Brian is drinking the White in this picture which I did not care for--I thought it had way too much coriander in it so I couldn't taste anything else. But tear your eyes away from the beer and focus on what he is eating: a banana chocolate tarte flambee. We've had the classic tarte flambee when we were in Strasbourg: creme fraiche, onions, and bacon on a thin crust that is a cross between a pizza and a cracker. But I've never had a desert flam and this one was fantastic. I thought Brian was crazy when he ordered it, but I was won over with my first bite and am now a determined to make it at home. It seems pretty simple: crust, bananas, cinnamon, some sugar and a dark chocolate sauce drizzled on after it comes out of the oven. If I figure out a recipe, I'll be sure to post it here. And if I can locate the St. Ambroise Oatmeal Stout around here, I'll serve it with this.

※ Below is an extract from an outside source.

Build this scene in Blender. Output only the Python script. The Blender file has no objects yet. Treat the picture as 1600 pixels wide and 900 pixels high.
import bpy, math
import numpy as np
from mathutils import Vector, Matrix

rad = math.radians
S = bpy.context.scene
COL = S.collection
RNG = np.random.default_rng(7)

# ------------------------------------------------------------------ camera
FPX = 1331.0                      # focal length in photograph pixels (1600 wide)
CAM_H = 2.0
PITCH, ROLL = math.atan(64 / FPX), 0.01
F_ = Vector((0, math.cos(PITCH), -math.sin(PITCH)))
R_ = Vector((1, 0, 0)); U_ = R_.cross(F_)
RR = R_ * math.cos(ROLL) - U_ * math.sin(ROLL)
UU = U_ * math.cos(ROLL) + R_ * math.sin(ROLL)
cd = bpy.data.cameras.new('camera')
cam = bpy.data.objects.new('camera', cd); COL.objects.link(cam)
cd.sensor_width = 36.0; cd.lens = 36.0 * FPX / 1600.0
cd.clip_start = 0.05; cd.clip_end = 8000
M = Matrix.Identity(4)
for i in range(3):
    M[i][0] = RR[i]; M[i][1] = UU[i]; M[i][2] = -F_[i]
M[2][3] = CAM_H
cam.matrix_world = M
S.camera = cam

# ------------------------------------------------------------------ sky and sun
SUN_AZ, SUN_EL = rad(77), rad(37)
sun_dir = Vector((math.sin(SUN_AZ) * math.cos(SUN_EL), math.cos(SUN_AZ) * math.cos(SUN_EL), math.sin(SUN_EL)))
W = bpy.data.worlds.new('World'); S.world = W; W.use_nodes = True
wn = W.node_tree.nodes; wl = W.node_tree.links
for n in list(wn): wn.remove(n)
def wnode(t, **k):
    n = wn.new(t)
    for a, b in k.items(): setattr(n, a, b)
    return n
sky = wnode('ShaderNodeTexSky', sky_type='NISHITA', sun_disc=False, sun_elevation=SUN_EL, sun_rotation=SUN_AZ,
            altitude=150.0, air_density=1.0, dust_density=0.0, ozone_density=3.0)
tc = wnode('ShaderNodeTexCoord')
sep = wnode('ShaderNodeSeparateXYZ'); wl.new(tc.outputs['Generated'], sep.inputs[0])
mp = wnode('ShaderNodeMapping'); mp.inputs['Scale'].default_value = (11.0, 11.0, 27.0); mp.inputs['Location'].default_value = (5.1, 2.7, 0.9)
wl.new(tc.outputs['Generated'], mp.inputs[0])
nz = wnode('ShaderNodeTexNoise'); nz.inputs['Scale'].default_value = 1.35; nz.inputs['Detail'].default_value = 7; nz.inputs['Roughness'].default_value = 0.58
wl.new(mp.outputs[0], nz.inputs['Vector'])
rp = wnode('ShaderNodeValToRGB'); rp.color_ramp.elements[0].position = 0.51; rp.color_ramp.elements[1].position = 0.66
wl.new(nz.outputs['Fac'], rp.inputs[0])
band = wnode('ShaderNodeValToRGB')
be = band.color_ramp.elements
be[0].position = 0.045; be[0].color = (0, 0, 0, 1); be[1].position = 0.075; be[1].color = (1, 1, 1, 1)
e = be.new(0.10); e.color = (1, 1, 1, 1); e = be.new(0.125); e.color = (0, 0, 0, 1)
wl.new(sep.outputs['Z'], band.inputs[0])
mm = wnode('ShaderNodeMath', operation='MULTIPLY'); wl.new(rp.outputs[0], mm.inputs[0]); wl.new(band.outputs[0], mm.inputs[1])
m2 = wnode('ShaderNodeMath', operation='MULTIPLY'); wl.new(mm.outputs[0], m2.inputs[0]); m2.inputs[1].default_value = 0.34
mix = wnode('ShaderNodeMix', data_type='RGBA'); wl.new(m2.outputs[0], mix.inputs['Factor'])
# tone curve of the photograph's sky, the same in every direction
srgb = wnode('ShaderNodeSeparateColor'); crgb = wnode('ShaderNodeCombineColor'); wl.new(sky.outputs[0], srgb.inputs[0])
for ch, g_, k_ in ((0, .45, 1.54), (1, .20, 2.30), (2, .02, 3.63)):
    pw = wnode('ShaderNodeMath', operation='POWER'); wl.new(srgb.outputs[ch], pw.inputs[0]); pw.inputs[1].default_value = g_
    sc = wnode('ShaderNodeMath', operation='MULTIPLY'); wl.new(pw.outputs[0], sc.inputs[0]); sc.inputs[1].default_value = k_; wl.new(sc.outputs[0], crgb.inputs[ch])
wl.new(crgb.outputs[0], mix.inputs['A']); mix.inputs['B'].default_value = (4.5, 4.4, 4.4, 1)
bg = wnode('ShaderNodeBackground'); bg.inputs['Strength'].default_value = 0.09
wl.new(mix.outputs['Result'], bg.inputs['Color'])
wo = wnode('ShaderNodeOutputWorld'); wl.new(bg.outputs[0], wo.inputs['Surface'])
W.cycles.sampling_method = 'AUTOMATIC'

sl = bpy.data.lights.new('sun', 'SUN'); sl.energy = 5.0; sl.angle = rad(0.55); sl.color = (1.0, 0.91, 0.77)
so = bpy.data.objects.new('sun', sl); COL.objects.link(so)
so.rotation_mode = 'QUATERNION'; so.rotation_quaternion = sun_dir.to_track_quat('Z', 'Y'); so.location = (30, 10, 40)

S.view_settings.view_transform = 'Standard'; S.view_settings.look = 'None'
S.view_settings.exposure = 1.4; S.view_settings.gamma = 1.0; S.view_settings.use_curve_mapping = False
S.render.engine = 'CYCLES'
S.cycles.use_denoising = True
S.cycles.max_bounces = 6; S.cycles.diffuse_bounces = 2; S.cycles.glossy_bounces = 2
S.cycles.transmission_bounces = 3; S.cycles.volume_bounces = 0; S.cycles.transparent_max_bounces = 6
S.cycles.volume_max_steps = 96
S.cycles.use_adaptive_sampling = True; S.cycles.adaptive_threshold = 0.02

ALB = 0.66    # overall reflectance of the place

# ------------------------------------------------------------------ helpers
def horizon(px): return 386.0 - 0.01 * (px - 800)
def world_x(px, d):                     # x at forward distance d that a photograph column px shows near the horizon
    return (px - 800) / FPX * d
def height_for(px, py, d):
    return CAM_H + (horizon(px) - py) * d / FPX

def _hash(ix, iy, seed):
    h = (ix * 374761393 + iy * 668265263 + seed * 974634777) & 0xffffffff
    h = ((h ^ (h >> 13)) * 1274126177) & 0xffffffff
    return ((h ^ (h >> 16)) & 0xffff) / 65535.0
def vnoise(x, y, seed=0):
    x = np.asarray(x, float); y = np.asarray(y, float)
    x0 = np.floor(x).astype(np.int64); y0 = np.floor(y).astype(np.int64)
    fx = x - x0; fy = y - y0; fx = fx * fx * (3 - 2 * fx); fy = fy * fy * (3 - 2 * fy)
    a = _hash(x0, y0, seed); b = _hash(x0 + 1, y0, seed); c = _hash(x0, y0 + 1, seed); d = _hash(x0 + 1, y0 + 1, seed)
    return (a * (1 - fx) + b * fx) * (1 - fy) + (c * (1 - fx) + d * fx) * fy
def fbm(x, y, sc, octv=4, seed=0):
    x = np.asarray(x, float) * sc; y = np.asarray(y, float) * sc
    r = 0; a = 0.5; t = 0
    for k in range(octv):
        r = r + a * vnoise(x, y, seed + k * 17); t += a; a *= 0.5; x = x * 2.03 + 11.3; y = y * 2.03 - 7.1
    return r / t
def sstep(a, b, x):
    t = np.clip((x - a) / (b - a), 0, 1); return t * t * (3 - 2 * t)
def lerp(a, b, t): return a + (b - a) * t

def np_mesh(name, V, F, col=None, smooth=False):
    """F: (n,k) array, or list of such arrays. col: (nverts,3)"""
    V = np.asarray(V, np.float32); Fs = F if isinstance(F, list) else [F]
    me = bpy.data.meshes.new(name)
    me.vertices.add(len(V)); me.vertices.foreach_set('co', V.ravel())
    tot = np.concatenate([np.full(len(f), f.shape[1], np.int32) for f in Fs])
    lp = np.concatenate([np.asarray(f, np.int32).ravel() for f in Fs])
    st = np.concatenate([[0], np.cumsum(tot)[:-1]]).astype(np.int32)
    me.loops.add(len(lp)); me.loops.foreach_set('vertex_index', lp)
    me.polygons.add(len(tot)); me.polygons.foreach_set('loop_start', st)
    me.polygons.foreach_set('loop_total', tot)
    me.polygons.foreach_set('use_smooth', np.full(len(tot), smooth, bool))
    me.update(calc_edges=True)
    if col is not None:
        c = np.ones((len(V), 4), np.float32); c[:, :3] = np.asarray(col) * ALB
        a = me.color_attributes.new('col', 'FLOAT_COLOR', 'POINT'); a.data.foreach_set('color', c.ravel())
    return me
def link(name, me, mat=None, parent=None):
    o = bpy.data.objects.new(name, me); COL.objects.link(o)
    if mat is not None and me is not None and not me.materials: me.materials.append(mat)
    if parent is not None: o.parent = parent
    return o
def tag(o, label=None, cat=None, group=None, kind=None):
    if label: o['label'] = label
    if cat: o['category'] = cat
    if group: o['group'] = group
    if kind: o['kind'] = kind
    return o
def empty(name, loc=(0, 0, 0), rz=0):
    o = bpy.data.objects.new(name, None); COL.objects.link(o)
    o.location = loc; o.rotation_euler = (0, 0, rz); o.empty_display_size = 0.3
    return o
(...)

Sadly we did not get to sample the wares at Dieu du Ciel or Reservoir. We got to Dieu du Ciel an hour before they opened and were too tired to wait around. Ah well, next time. We loved Montreal so much that there definitely will be a next time.

Monday, November 30, 2009

Winner!


I did it! I added 53000 words to my novel this month.

Whew!

That said, my novel is more done than it was but still not a full draft. I'd say the last third is still pretty sketchy. The first third is now pretty darn good and the middle third is on its way.

But the best thing about NaNoWriMo is that I realized that it really wasn't that hard to crank out 2000 words a day. I really loved the little statistics page on the NaNo website where you saw your word count compared with your daily goal. I'm going to set up a spread sheet and log in my efforts on my own to keep this momentum and motivation going.

Today I am going to clean the house and make dinner and deal with a lot of the stuff that I let slide in the past month. I know that sounds like a sad way to celebrate but asserting some order on my real world (as opposed to my fictional world where all the organizing energy has been spent of late) will feel good. I'll blast loud music and make cookies, too.

And tomorrow morning, I'll be sitting down and cranking out another 2000 words.